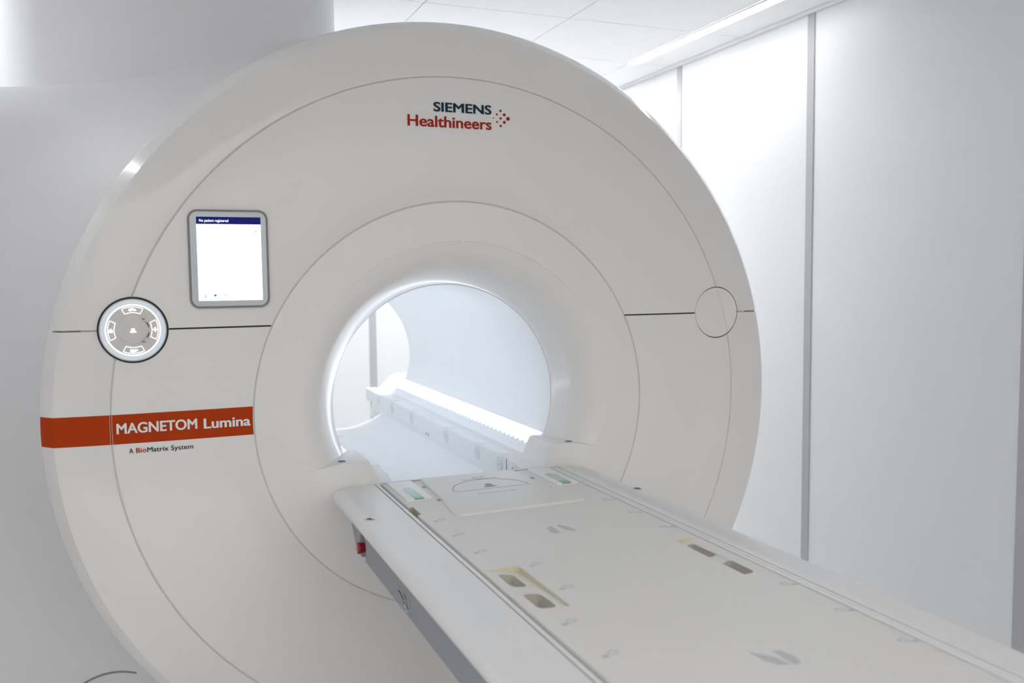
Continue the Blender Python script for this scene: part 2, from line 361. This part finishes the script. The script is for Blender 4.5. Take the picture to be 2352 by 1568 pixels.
# lamps, rails and rollers inside the bore
def led_profile(v):   # brightness across the diffuser, v from 0 (bottom) to 1 (top)
    return max(0., min(1., (v-.44)/.13)) * (1.0 if v < .72 else max(0.0, 1-((v-.72)/.32)**1.4))
for s in (-1, 1):
    P0, P1 = Vector((.256, -.1985)), Vector((.3245, -.1300)); nrm = Vector((.70, -.72))*.006
    ny, nv = 560, 28; y0, y1 = .150, 1.905; rows = []; led = []
    for i in range(nv+1):
        v = i/nv; q = P0.lerp(P1, v) + nrm*(sin(pi*v))*-0.9
        rows.append([(s*q.x, y0+(y1-y0)*j/ny, q.y) for j in range(ny+1)])
    o = obj('bore_lamp', MB().grid(rows), 'borelamp', mri, smooth=60)
    at = o.data.attributes.new('led', 'FLOAT', 'POINT')
    vals = []
    for vtx in o.data.vertices:
        x, y, z = abs(vtx.co.x), vtx.co.y, vtx.co.z-ZO
        v = max(0, min(1, ((x-P0.x)*(P1.x-P0.x)+(z-P0.y)*(P1.y-P0.y))/((P1-P0).length_squared)))
        rip = .035*sin(2*pi*y/.040)
        e = min(1, max(0, (y-.158)/.02)) * min(1, max(0, (1.90-y)/.02))
        vals.append(led_profile(v+rip*(1 if v < .6 else 0))*e + .02)
    at.data.foreach_set('value', vals)
    # rail
    rp = [(.2000, -.2885), (.2000, -.2050), (.2025, -.2020), (.2065, -.2010), (.248, -.1995), (.2545, -.1975), (.2620, -.1915), (.263, -.245)]
    rl = obj('bore_rail', MB().loft([[(s*x, y, z) for x, z in rp] for y in (.165, .70, 1.3, 1.95)]), 'bore', mri)
    # near end piece, chamfered towards the table
    ep = []
    for y, d, e in ((.17, 0, 0), (.105, 0, 0), (.050, .004, .010), (.030, .012, .020)):
        ep.append([(s*(x + (d if x < .21 else 0)), y, z - (e if z > -.21 else 0)) for x, z in rp])
    en = obj('rail_end', MB().loft(ep), 'bore', mri)
    h = MB()
    h.loft([[(s*xx, .118+.006*cos(2*pi*k/20), -.232+.0095*sin(2*pi*k/20)) for k in range(20)] for xx in (.2035, .1990)])
    obj('end_hole', h, 'olive', en)
    for yr in (.228, .437, .785, 1.27, 1.60, 1.86):
        w = MB()
        def ring(xx, r): return [(s*xx, yr + r*cos(2*pi*k/28), -.2335+r*1.12*sin(2*pi*k/28)) for k in range(28)]
        w.loft([ring(.205, .0235), ring(.1975, .0235), ring(.1962, .0222), ring(.1960, .0185), ring(.1974, .0175), ring(.1974, .009), ring(.1958, .008)])
        ro = obj('roller', w, 'rollergrey', rl)
        hs = MB(); hp = [(.1995, -.258), (.1978, -.212), (.1995, -.2010), (.2055, -.1960), (.230, -.1945), (.232, -.2045), (.232, -.258)]
        hs.loft([[(s*x, yy, z) for x, z in hp] for yy in (yr-.020, yr+.020)])
        obj('roller_housing', hs, 'bore', rl, bevel=.0015)
        c = MB(); c.loft([[(s*xx, yr + .0018*cos(2*pi*k/10), -.2335+.0024*sin(2*pi*k/10)) for k in range(10)] for xx in (.1975, .1954)])
        obj('roller_pin', c, 'greyring', ro)
    v = MB()
    for yy in (1.02, 1.05):
        v.box(min(s*.1992, s*.202), max(s*.1992, s*.202), yy, yy+.010, -.272, -.262)
    obj('rail_slot', v, 'greyring', rl, smooth=0)
    # far end blocks beyond the bore
    bk = MB().loft([[(s*x, y, z) for x, z in [(.252, -.205), (.2575, -.198), (.318, -.1375), (.345, -.127), (.42, -.124), (.44, -.205)]] for y in (1.907, 2.03, 2.09)])
    obj('lamp_end_block', bk, 'bore', mri, bevel=.004)
    bx = MB(); bx.box(min(s*.1980, s*.256), max(s*.1980, s*.256), 1.95, 2.13, -.262, -.199); e1 = obj('rail_end', bx, 'bore', mri, bevel=.005)
    bx = MB(); bx.loft([[(s*.198, y, z), (s*.240, y, z), (s*.240, y+.05, z), (s*.198, y+.05, z)] for y, z in ((2.0, -.335), (1.98, -.300), (1.96, -.2625))])
    obj('rail_foot', bx, 'bore', e1, bevel=.003)

# ---- flared side cover with a rolled top edge
TOP = [(-1.95, .915), (-1.55, .917), (-1.193, .925), (-1.031, .936), (-.918, .946), (-.716, .984), (-.541, 1.030), (-.400, 1.066), (-.30, 1.085)]
def top_z(x):
    if x <= TOP[0][0]: return TOP[0][1]
    for i in range(len(TOP)-1):
        if x <= TOP[i+1][0]:
            p0 = TOP[max(i-1, 0)]; p1 = TOP[i]; p2 = TOP[i+1]; p3 = TOP[min(i+2, len(TOP)-1)]
            h = p2[0]-p1[0]; t = (x-p1[0])/h
            m1 = (p2[1]-p0[1])/(p2[0]-p0[0])*h; m2 = (p3[1]-p1[1])/(p3[0]-p1[0])*h
            return (2*t**3-3*t*t+1)*p1[1]+(t**3-2*t*t+t)*m1+(-2*t**3+3*t*t)*p2[1]+(t**3-t*t)*m2
    return TOP[-1][1]
R0 = 1.0975; FR = .13
def cover_y(x, z):
    u = max(0, sqrt(x*x+z*z)-R0)
    y = .060 + .35*(1-exp(-u/.18))
    t = top_z(x)-z
    if t < FR: y += FR - sqrt(max(0, FR*FR-(FR-max(t, 0))**2))
    return y
a_top = None
for k in range(900, 1300):            # where the rolled edge meets the ring
    a = pi*k/1800
    if R0*sin(a) <= top_z(R0*cos(a)): a_top = a; break
XW = -1.95; outer = []
xt = R0*cos(a_top)
NO = 260
path = [(xt, top_z(xt))] + [(xt + (XW-xt)*k/120, top_z(xt + (XW-xt)*k/120)) for k in range(1, 121)]
path += [(XW, top_z(XW) + (ZF+.002-top_z(XW))*k/100) for k in range(1, 101)]
a_bot = 2*pi - asin(.999/R0) - pi*0 if False else pi + asin(.998/R0)
xb = R0*cos(a_bot)
path += [(XW + (xb-XW)*k/60, ZF+.002) for k in range(1, 60)]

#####

- **WHAT IS REQUIRED**:
Gather all lines where the word "from" appears.

- **RESULT**:
Continue the Blender Python script for this scene: part 2, from line 361. This part finishes the script. The script is for Blender 4.5. Take the picture to be 2352 by 1568 pixels.
def led_profile(v):   # brightness across the diffuser, v from 0 (bottom) to 1 (top)